Thank you once again for your generous feedback. We’re delighted to hear that the manuscript’s academic rigor and contributions now more clearly bridge GIS integration with marketing scholarship. Your earlier recommendations were instrumental in shaping the enhancements you’ve just praised, and each suggestion has helped us refine our argument, strengthen our hypotheses, and sharpen our theoretical contributions.

In line with your final suggestion, we have explicitly inserted the guiding research question immediately after the central hypothesis in the Introduction (Line 57). The new text now reads:.

“Our study directly tackles this gap through a comprehensive bibliometric analysis of 4,952 peer-reviewed articles published between 2000 and 2025. Accordingly, the study is guided by the following research question: To what extent do GIS and geomarketing-related concepts emerge as central or peripheral elements within the knowledge structure of retail marketing scholarship?“

The paper has benefited enormously from your thoughtful critique, and we are very happy with the many improvements it now embodies. Thank you for helping us elevate the clarity and impact of our study. Your insight regarding the placement of the research question has ensured greater transparency and logical flow, which we believe will benefit a broader readership and enhance the manuscript’s accessibility.

Reviewer 4 Report

Comments and Suggestions for Authors

I have read your answers and the changes you have made.

The article still does not make sense to me, especially for a geoinformaation journal. Your additions to 5.2.1 are ok but they look like a patch. 

Author Response

I have read your answers and the changes you have made.

The article still does not make sense to me, especially for a geoinformaation journal. Your additions to 5.2.1 are ok but they look like a patch.

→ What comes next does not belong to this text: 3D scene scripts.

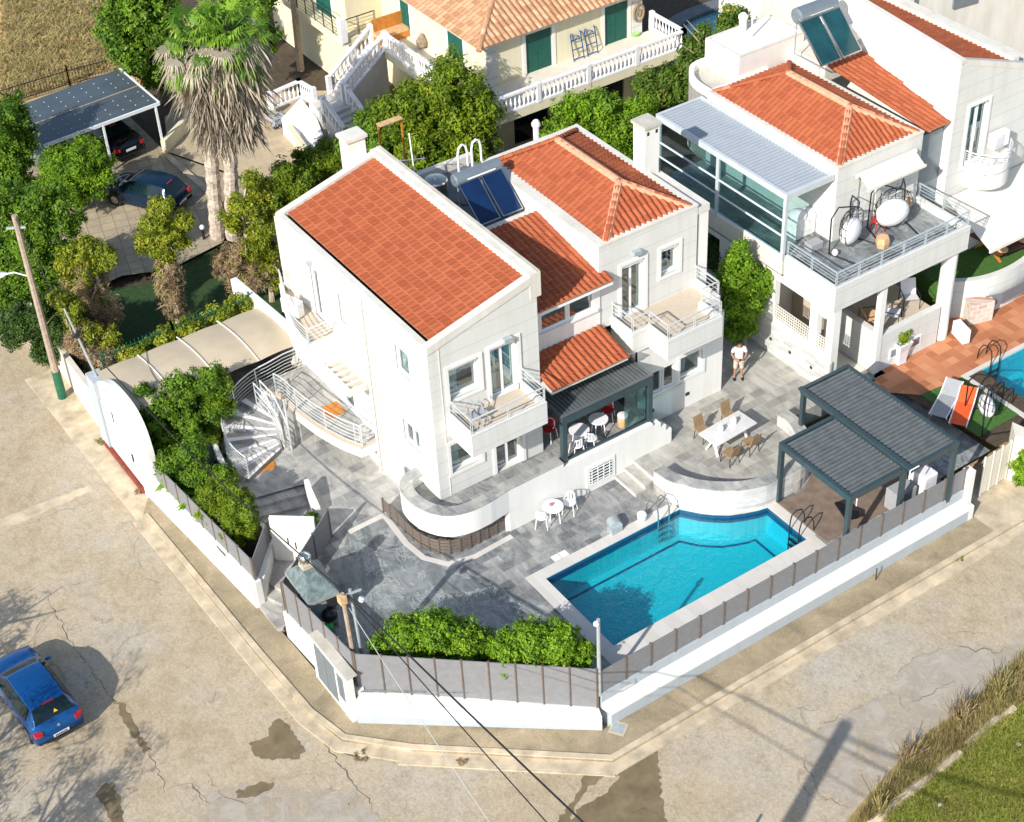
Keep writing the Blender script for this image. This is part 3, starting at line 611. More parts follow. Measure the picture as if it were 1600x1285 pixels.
# the pool
out = [(PX0, PY0), (PX1, PY0), (PX1, AR[-1][1])]+AR[::-1][1:]+[(PX0, PYN)]
pool = thing('swimming_pool', 'turquoise pool with one curved side inside the villa fence', 'pool', (26, 31.5, -1.2))
b = MB(); b.poly(out, -1.2)
for i in range(len(out)): a, c = out[i], out[(i+1) % len(out)]; b.quad((*a, -1.2), (*c, -1.2), (*c, 0), (*a, 0))
b.build('basin', 'pooltile', pool)
b = MB(); ctr = np.array([26, 31.3])
def inset(p, k): p = np.array(p); return tuple(p+(ctr-p)*k)
I = [inset(p, .13) for p in out]; b.pathwall(I, .09, -1.2, -1.185, closed=True)
b.pathwall(out, .05, -.35, -.02, 0, closed=True); b.build('dark_line', 'poolline', pool)
b = MB(); gx = 1; b.poly(out, -.13); b.build('water', 'water', pool)
# terrace, raised walk, planting bed
T0 = .45
SW = [tuple(G(*q, 0)[:2]) for q in [(1021, 770), (1026, 775), (1040, 783), (1062, 791), (1090, 798), (1125, 801), (1160, 800), (1190, 794), (1208, 786)]]
SWX = [SW[0], SW[1], SW[2], SW[3], SW[4], SW[5], SW[6], SW[7], SW[8], (31.9, 31.95), (32.7, 32.35), (33.3, 33.1), (33.62, 34.0), (33.62, 34.75)]
b = MB(); pl = [(27.85, 36.6), (27.85, 35.13)]+SWX+[(35.97, 34.75), (35.97, 37.0), (35.97, 54), (28.8, 54), (28.8, 37.0)]
b.hexa(pl, -.3, T0); st(b, 'terrace', 'terrace')
b = MB()
for k in range(3): x = 26.97+.42*k; b.box(x, 35.1+.004*k, -.2-.01*k, 28.2+.004*k, 36.32-.004*k, .15*(k+1)-.001*k)
b.build('stone_steps', 'terrace', label='three pale stone steps between the pool deck and the table terrace', cat='steps')
b = MB()
for k in range(3): x = 26.97+.42*k; b.box(x-.012, 35.1, .15*k+.01, x-.001, 36.3, .15*(k+1)); 
b.build('step_risers', 'coping', None, label='white risers of the three stone steps by the pool', cat='steps')
b = MB(); b.hexa([(13.75, 41.3), (15.3, 41.3), (15.4, 42.7), (15.75, 45), (16.2, 46.6), (17.0, 47.8), (18.2, 48.0), (18.2, 48.6), (13.5, 47.4)], -.6, .05); st(b, 'planting_bed', 'soil')
b = MB(); b.hexa([(14.3, 28.9), (20.3, 28.75), (20.3, 29.6), (15.6, 33.2), (14.7, 33.2)][::1], -.5, .02)
sheet([(14.5, 33.3), (15.2, 33.3), (20.5, 29.3), (20.4, 28.6)], .012, 'hedge_bed', 'soil')
b = MB(); b.hexa([(19.6, 37.9), (20.3, 37.2), (20.8, 36.65), (28.85, 36.65), (28.85, 40), (20.4, 40), (20.4, 39.2), (19.9, 38.8)], -.2, 1.5); st(b, 'raised_walk', 'deck')
# land beyond
sheet([(14.2, 51.0), (36, 50.8), (36, 90), (60, 130), (-10, 130), (7, 85), (13.9, 70)], -1.15, 'garden_ground', 'soil')
sheet([(14.3, 51.1), (20.9, 50.9), (24.5, 56), (22.6, 61), (19, 60), (14.4, 62)], -1.0, 'lawn', plain('tree_shaded_lawn', (.022, .055, .012), .95, .4, 5))  # the shade of the dense trees is painted into this dark green
sheet([(14.4, 60.5), (18.35, 60.95), (20.27, 60.1), (23.1, 60.6), (26.5, 64.5), (24.5, 69.6), (24.6, 75), (17, 75), (14.6, 66)], -.8, 'driveway', 'paving')
sheet([(24.6, 69.6), (26.6, 64.6), (28.2, 60), (34.5, 60), (34, 70), (30, 73), (26, 73)], -.79, 'yard_paving', 'flag')
sheet([(-60, 73.9), (24.9, 75.2), (32, 82), (32, 90), (25, 250), (-60, 250)], -1.0, 'field', 'earthfield')
sheet([(34, 52), (110, 52), (110, 160), (32, 160), (30, 76)], -1.05, 'back_garden', 'soil')
ndk = [(36.2, 28.4), (36.2, 34.9), (36.2, 60), (75, 60), (75, 28.4)]
sheet([(39.1, 29.4), (42, 29.4), (42, 60), (38.6, 60), (38.6, 34)], -.02, 'neighbour_deck_base', 'soil')
# ================================================================== VILLA (x 20.5-33.5, y 36.5-48)
HX0, HX1, HY0, HY1 = 20.51, 24.84, 37.72, 48.0
ZL, ZH = 8.03, 9.12
house = thing('villa', 'white split-level villa with three orange tiled roofs beside the curved-sided pool', 'house', (27, 42, 0))
def topH(u): return ZL+(ZH-ZL)*u/(HX1-HX0)-1.5
fr = FY(HX0, HY0, 1.5)
def rectY(F, p, q): # pixel corners on the facade plane to hole (u0,u1,v0,v1)
    o, r, u, n = F
    P1 = PY(*p, o[1]) if abs(n[1]) > .5 else PX(*p, o[0]); P2 = PY(*q, o[1]) if abs(n[1]) > .5 else PX(*q, o[0])
    a = [(P1-o)@r, (P2-o)@r]; c = [(P1-o)@u, (P2-o)@u]; return (min(a), max(a), min(c), max(c))
hf = [(.72, 1.92, 4.05, 5.35), (2.35, 3.45, 3.27, 5.43), (.55, 1.75, .95, 2.2), (2.35, 3.45, .02, 2.15)]
w = MB(); wallpanel(w, fr, HX1-HX0, topH(0), hf, .26, topH); w.build('front_wall', 'whiteg', house)
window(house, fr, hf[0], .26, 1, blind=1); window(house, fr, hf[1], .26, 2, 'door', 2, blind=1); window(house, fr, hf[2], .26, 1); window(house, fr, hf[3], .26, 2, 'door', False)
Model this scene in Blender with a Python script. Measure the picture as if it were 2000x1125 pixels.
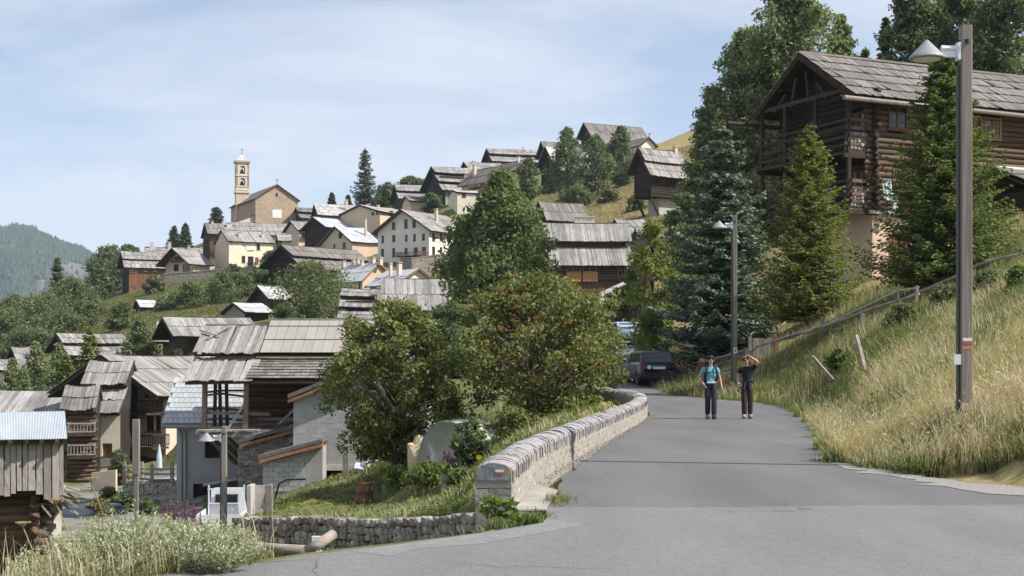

We thank you for taking the time to read through our revised manuscript and for your continued engagement with our work. We’re very grateful for your recommendation to expand Section 5.2.1. In Section 5.2.1, we supplement our broader bibliometric mapping with a targeted keyword occurrence analysis of sixteen core spatial terms. Despite “GIS” appearing 277 times, nearly all other concepts register fewer than five mentions or none at all. This additional final analysis confirms that, while spatial analytics are widely applied in practice, they remain largely peripheral in the theoretical discourse of retail-marketing scholarship.
This is why we believe that our findings are essential for a geoinformation journal. By mapping the intellectual footprint of geomarketing concepts within retail, presenting both their methodological advances and their surprising absence from core discourse, we highlight two disciplines and chart a clear agenda for integrating spatial thinking into future marketing scholarship. We recognize that the disciplinary distance between geoinformation and mainstream marketing research may contribute to this gap, and believe that surfacing these blind spots is precisely what advances interdisciplinary scholarship. Our intention was to offer not only a mapping of the current state but also a clear foundation for more integrative research going forward.